1. Horizontal direction – find the longest sequence of consecutive removable horizontal bars.
2. Vertical direction – find the longest sequence of consecutive removable vertical bars.

If the longest horizontal sequence has length h, the maximum horizontal gap is h + 1.
Similarly, a vertical sequence of length v yields a vertical gap of v + 1.

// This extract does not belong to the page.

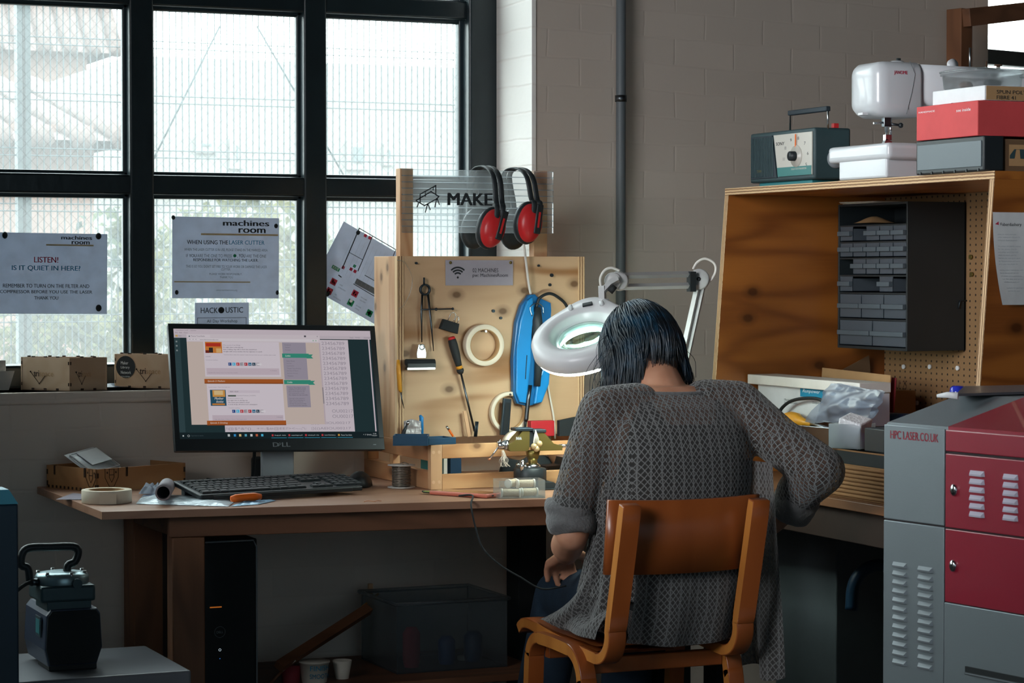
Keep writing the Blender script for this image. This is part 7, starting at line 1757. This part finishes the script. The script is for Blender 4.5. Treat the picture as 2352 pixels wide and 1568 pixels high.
bin_('clear storage bin of coloured bottles under the middle of the desk', (912, 1388), (1165, 1388), 5.52, .26,
     [('red_bottle', 'dull red bottle in the clear bin under the desk', 945, 1440, .022, 'red_dark_card'), ('blue_bottle', 'blue bottle in the middle of the clear bin under the desk', 1030, 1462, .022, 'navy'), ('dark_jar', 'dark jar at the right in the clear bin under the desk', 1095, 1452, .024, 'deep_blue'), ('ochre_pot', 'small ochre pot low in the clear bin under the desk', 967, 1500, .011, 'yellow_plastic'), ('cream_carton', 'little cream carton low in the clear bin under the desk', 1078, 1530, .012, 'cream')])
# ------------------------------------------------------------------ bentwood chair
CX0, CX1 = 2.222, 2.575; CYB = 4.575; SEZ = .462
ch = thing('bentwood_chair', 'orange bentwood plywood chair the person sits on', 'chair', ((CX0+CX1)/2, 4.80, 0))
plyedge('chair_edge', 'X', '#d58a3c', '#a05a20', .0025)
wood('chair_ply', '#a4582a', '#7c3d18', 'Z', 1.0, 6, .33, contrast=.35, coat=.35)
wood('chair_edge_wood', '#d08a40', '#a8642a', 'Z', 1.2, 10, .4, contrast=.5, coat=.2)
def strip(b, pts, x0, w, th):
    """bent laminated strip: swept rectangle in the YZ plane, its sawn edges showing the laminations"""
    P = [Vector((0, y, z)) for y, z in pts]; n = len(P); L = []; Rr = []
    for i in range(n):
        t = (P[min(i+1, n-1)]-P[max(i-1, 0)]).normalized(); nn = Vector((0, -t.z, t.y)); L.append(P[i]+nn*th/2); Rr.append(P[i]-nn*th/2)
    vs = []
    for i in range(n): vs += [(x0, L[i].y, L[i].z), (x0, Rr[i].y, Rr[i].z), (x0+w, Rr[i].y, Rr[i].z), (x0+w, L[i].y, L[i].z)]
    fa = []; fb = []
    for i in range(n-1):
        a, c = 4*i, 4*i+4
        fa += [(a+1, c+1, c+2, a+2), (a+3, c+3, c, a)]; fb += [(a, c, c+1, a+1), (a+2, c+2, c+3, a+3)]
    fa += [(0, 1, 2, 3), (4*n-1, 4*n-2, 4*n-3, 4*n-4)]
    bv, f1 = b.add(vs, fa, 'chair_ply', True)
    i_ = b.mi(MATS['chair_edge_wood'])
    for f in fb:
        q = b.bm.faces.new([bv[k] for k in f]); q.material_index = i_
    es = [e for e in b.bm.edges if len(e.link_faces) == 2 and e.link_faces[0].material_index != e.link_faces[1].material_index]
    bmesh.ops.bevel(b.bm, geom=es, offset=.0025, segments=2, affect='EDGES', profile=.6)
def arc2(cy, cz, r, a0, a1, n=8): return [(cy+r*math.cos(R(a0+(a1-a0)*k/n)), cz+r*math.sin(R(a0+(a1-a0)*k/n))) for k in range(n+1)]
Lp = [(4.512, .790), (4.530, .715), (4.552, .63), (4.578, .53)]+arc2(4.640, .505, .058, 170, 275, 9)+[(4.72, .452), (4.85, .462), (4.98, .474), (5.03, .472), (5.055, .455)]
for x in (CX0, CX1-.042):
    b = WB(ch); strip(b, smoothpts([(0, y, z) for y, z in Lp[:4]], 4)[:-1] and [(p.y, p.z) for p in smoothpts([(0, y, z) for y, z in Lp], 3)], x, .042, .024); b.build('side_frame', ch)
# inverted U legs
Up = [(4.62, 0)]+[(4.655, .25), (4.672, .385)]+arc2(4.745, .385, .070, 178, 92, 8)+[(4.82, .458), (4.87, .458)]+arc2(4.895, .400, .058, 88, 2, 8)+[(4.965, .25), (4.99, 0)]
for x in (CX0-.022, CX1-.014):
    b = WB(ch); strip(b, [(p.y, p.z) for p in smoothpts([(0, y, z) for y, z in Up], 3)], x, .038, .026); b.build('leg', ch)
    b = WB(ch); b.cyl((x+.019, 4.655, .315), (x+.019, 4.640, .313), .006, 'dark_steel', n=14); b.build('bolt', ch)
for y in (4.70, 4.93):
    b = WB(ch); b.box(CX0+.018, CX1-.014, y-.012, y+.012, .405, .44, 'chair_ply', .003); b.build('cross_rail', ch)
# curved back panel and seat
b = WB(ch); bw = CX1-CX0; rr = []
for k in range(25):
    u = k/24; x = CX0-.006+(bw+.012)*u; c = (2*u-1)**2
    y = 4.556+.022*c; zt = .792+.004*c; zb = .633+.003*c
    rr.append([(x, y, zb), (x, y-.020, zt), (x, y-.009, zt+.0015), (x, y+.011, zb)])
b.loft([[Vector(q) for q in r_] for r_ in rr], 'chair_ply')
bmesh.ops.bevel(b.bm, geom=[e for e in b.bm.edges if e.calc_face_angle(0) > .6], offset=.003, segments=2, affect='EDGES', profile=.6)
b.build('back_panel', ch)
b = WB(ch); b.grid(lambda u, v: (CX0+.004+(bw-.008)*u, 4.64+.41*v, .474+.006*v-.010*math.sin(math.pi*u)*math.sin(math.pi*min(1, v+.1))), 14, 14, 'chair_ply'); b.grid(lambda u, v: (CX0+.004+(bw-.008)*u, 4.64+.41*v, .464+.006*v-.010*math.sin(math.pi*u)*math.sin(math.pi*min(1, v+.1))), 14, 14, 'chair_ply'); b.build('seat', ch)

# ------------------------------------------------------------------ the person
m, nt, p, out = newmat('skin')
n = N(nt, 'TexNoise', i_Scale=22, i_Detail=4); nt.links.new(objco(nt), n.inputs['Vector'])
nt.links.new(ramp(nt, n.outputs[0], [(.3, hexc('#b98468')), (.7, hexc('#c99579'))]), p.inputs['Base Color']); p.inputs['Roughness'].default_value = .5
p.inputs['Subsurface Weight'].default_value = .08; p.inputs['Subsurface Radius'].default_value = (.01, .004, .002)
mat('jeans_blue', '#1c2f40', .85, bump=.5, bscale=700, vary=.35); mat('tank_black', '#1d2123', .9); mat('shoe_dark', '#23262a', .7)
per = thing('person', 'person with dark blue-black bobbed hair and a grey lace-knit jumper, seated with the back turned', 'person', (2.46, 4.80, SEZ))
def cap_(b, p, q, r0, r1, m, n=14, k=4):
    """tapered limb segment with round ends"""
    p, q = Vector(p), Vector(q); d = (q-p).normalized(); pts = []; rs = []
    for i in range(k, -1, -1):
        a = math.pi/2*i/k; pts.append(p-d*r0*math.sin(a)); rs.append(max(1e-4, r0*math.cos(a)))
    for i in range(0, k+1):
        a = math.pi/2*i/k; pts.append(q+d*r1*math.sin(a)); rs.append(max(1e-4, r1*math.cos(a)))
    b.tube(pts, rs, m, n)
def limb(b, pts, rs, m, n=14):
    for i in range(len(pts)-1): cap_(b, pts[i], pts[i+1], rs[i], rs[i+1], m, n)
def ell(z, cx, cy, rx, ry, n=36, e=2.3, tilt=0):
    out = []
    for k in range(n):
        a = 2*math.pi*k/n; c, s = math.cos(a), math.sin(a)
        out.append((cx+rx*math.copysign(abs(c)**(2/e), c), cy+ry*math.copysign(abs(s)**(2/e), s), z+tilt*math.copysign(abs(s)**(2/e), s)))
    return out
def union(b, name, parent, voxel, smooth=4, fac=.5):
    o = b.build(name, parent)
    md = o.modifiers.new('join', 'REMESH'); md.mode = 'VOXEL'; md.voxel_size = voxel; md.use_smooth_shade = True
    sm_ = o.modifiers.new('soften', 'SMOOTH'); sm_.iterations = smooth; sm_.factor = fac
    return o
HC = Vector((2.486, 4.938, 1.090))                       # head centre
HU = Vector((-.03, .60, .80)).normalized(); HF = Vector((-.05, .80, -.60)); HF = (HF-HU*HF.dot(HU)).normalized(); HS = HF.cross(HU)
MH_ = Matrix((HS, HF, HU)).transposed().to_4x4(); MH_.translation = HC
SHL, SHR = Vector((2.312, 4.775, .975)), Vector((2.632, 4.755, .980))
ELL, ELR = Vector((2.238, 4.790, .700)), Vector((2.740, 4.575, .845))
WRL, WRR = Vector((2.316, 4.985, .632)), Vector((2.735, 4.770, .705))
b = WB(per); S_ = 'skin'
b.loft([ell(z, cx, cy, rx, ry) for z, cx, cy, rx, ry in ((.478, 2.455, 4.80, .145, .115), (.52, 2.455, 4.79, .170, .125), (.60, 2.457, 4.775, .155, .112), (.70, 2.460, 4.755, .138, .100), (.80, 2.466, 4.745, .148, .104), (.90, 2.471, 4.75, .158, .106), (.96, 2.473, 4.768, .146, .085), (1.00, 2.474, 4.785, .110, .064), (1.025, 2.476, 4.80, .070, .056))], S_)
cap_(b, (2.476, 4.795, .975), (2.486, 4.885, 1.050), .060, .054, S_, 18)
limb(b, [Vector((2.40, 4.78, .972)), SHL], [.046, .046], S_); limb(b, [Vector((2.55, 4.775, .974)), SHR], [.046, .046], S_)
b.ball((0, 0, 0), (.074, .095, .112), S_, 24, 16, MH_); b.ball((0, .032, -.062), (.055, .058, .058), S_, 20, 12, MH_)
b.ball((0, .098, -.020), (.011, .018, .016), S_, 12, 8, MH_); cap_(b, MH_ @ Vector((0, .090, .012)), MH_ @ Vector((0, .104, -.022)), .007, .010, S_, 10)
for s in (-1, 1):
    b.ball((s*.074, -.005, -.012), (.009, .020, .030), S_, 12, 8, MH_)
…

Since the hole must be a square, its side length is limited by the smaller of the two gaps:

side = min(maxHorizontalGap, maxVerticalGap)
area = side * side

Algorithm

1. Sort each array (hBars, vBars).
2. Scan the sorted array once to compute the length of the longest run of consecutive numbers.
3. Return longestRun + 1 as the maximum gap for that direction.
4. Compute the side length as the minimum of the two gaps and square it.

Pseudocode

function getMaxGap(bars):
    sort(bars)
    maxRun = 1
    curRun = 1
    for i from 1 to bars.length-1:
        if bars[i] == bars[i-1] + 1:
            curRun += 1
        else:
            curRun = 1
        maxRun = max(maxRun, curRun)
    return maxRun + 1   // gap width

function maximizeSquareHoleArea(n, m, hBars, vBars):
    side = min(getMaxGap(hBars), getMaxGap(vBars))
    return side * side

Complexity Analysis

• Sorting each array: O(k log k) where k is the size of the array.
• Linear scan: O(k).

Overall time complexity: O(n log n + m log m).
Space complexity: O(1) extra (in‑place sorting).

Reference Implementations

C++

class Solution {
public:
    int maximizeSquareHoleArea(int n, int m, std::vector<int>& hBars, std::vector<int>& vBars) {
        int side = std::min(getMaxGap(hBars), getMaxGap(vBars));
        return side * side;
    }

private:
    int getMaxGap(std::vector<int>& bars) {
        if (bars.empty()) return 1;          // no removable bars → gap of 1
        std::sort(bars.begin(), bars.end());

        int max_consecutive = 1;
        int current_consecutive = 1;

        for (size_t i = 1; i < bars.size(); ++i) {
            if (bars[i] == bars[i-1] + 1) {
                ++current_consecutive;
            } else {
                current_consecutive = 1;
            }
            max_consecutive = std::max(max_consecutive, current_consecutive);
        }
        return max_consecutive + 1;
    }
};

Python

def get_max_gap(bars: list[int]) -> int:
    if not bars:
        return 1
    bars.sort()
    max_consecutive = 1
    cur = 1
    for i in range(1, len(bars)):
        if bars[i] == bars[i - 1] + 1:
            cur += 1
        else:
            cur = 1
        max_consecutive = max(max_consecutive, cur)
    return max_consecutive + 1

def maximizeSquareHoleArea(n: int, m: int, hBars: list[int], vBars: list[int]) -> int:
    side = min(get_max_gap(hBars), get_max_gap(vBars))
    return side * side

JavaScript

/**
 * @param {number} n
 * @param {number} m
 * @param {number[]} hBars
 * @param {number[]} vBars
 * @return {number}
 */
var maximizeSquareHoleArea = function (n, m, hBars, vBars) {
    const getMaxGap = (bars) => {
        if (bars.length === 0) return 1;
        bars.sort((a, b) => a - b);
        let maxConsecutive = 1;
        let cur = 1;
        for (let i = 1; i < bars.length; i++) {
            if (bars[i] === bars[i - 1] + 1) {
                cur++;
            } else {
                cur = 1;
            }
            maxConsecutive = Math.max(maxConsecutive, cur);
        }
        return maxConsecutive + 1;
    };

    const side = Math.min(getMaxGap(hBars), getMaxGap(vBars));
    return side * side;
};

Additional Remarks

• Sorting for contiguity: Sorting reduces the problem to a single linear pass, giving an overall O(k log k) time.
• Fencepost consideration: k bars separate k + 1 spaces; removing them merges those spaces.
• Bottleneck principle: In any square‑shaped constraint, the smaller dimension determines the final size.

This approach turns a 2‑D grid problem into two simple 1‑D scans, a technique often useful in resource allocation, window management, and other real‑world engineering scenarios.